Matatu operators have suspended their ongoing strike for one week to pave the way for high-level talks between the government and transport sector stakeholders over rising fuel prices and related concerns.

Interior Cabinet Secretary Kipchumba Murkomen said the decision was reached after both sides agreed on the need for urgent negotiations to address the grievances raised by operators.

“There was need for negotiations with the stakeholders at a high level and they will take place within the next one week,” Murkomen said.

He noted that suspending the strike would create room for consultations while minimising further disruption to transport services and economic activities.
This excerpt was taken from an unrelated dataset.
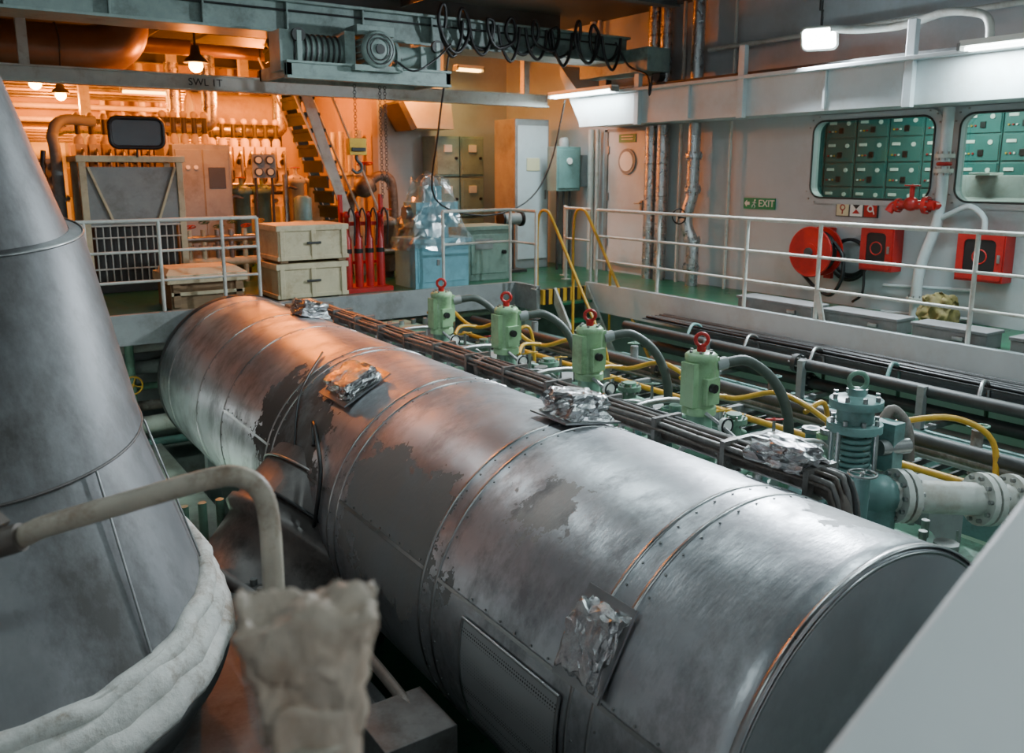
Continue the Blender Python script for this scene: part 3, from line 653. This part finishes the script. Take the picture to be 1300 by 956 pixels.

“The strike to be suspended for one week to provide an avenue for consultations,” he added.

The move comes after days of transport disruptions sparked by protests and industrial action over soaring fuel prices, leaving many commuters stranded while others were forced to walk long distances.

Federation of Public Transport Sector CEO Kushian Muchiri welcomed the development, saying meaningful negotiations had finally begun, although he maintained the disruption could have been avoided through earlier engagement.

Matatu Operators Suspend Strike for One Week After Government Talks

“As much as we would have been happy, we are also glad that at least negotiations have started in earnest,” Muchiri said.

“Had we been taken seriously on Friday we would not be here. On behalf of the transport sector, mine is to urge all our members to resume operations immediately so that we can assist our customers,” he added.

Muchiri expressed optimism that the talks would deliver tangible solutions within the agreed timeline.

“We want to assure our members that within the next seven days we shall have done the best of negotiations,” he said.

Earlier, Deputy President Kithure Kindiki defended the government’s decision to retain part of the fuel levy, arguing that the funds remain crucial for infrastructure development and sustaining the economy even as authorities seek ways to ease the burden of high fuel costs.

“The remaining portion of tax is essential for the construction of our road infrastructure and the maintenance of the roads to support the economy,” Kindiki said.

He added that the government must strike a balance between cushioning Kenyans from high fuel prices and maintaining funding for critical sectors such as education and social services.

“The right balances must be maintained to ensure that as we sort out the fuel price issue, we do not disrupt the funding for other equally important sectors like education and social services,” he said.

Kindiki spoke as the government announced a Sh10 reduction in the price of diesel per litre, describing it as part of ongoing measures to cushion Kenyans against the impact of rising global fuel prices.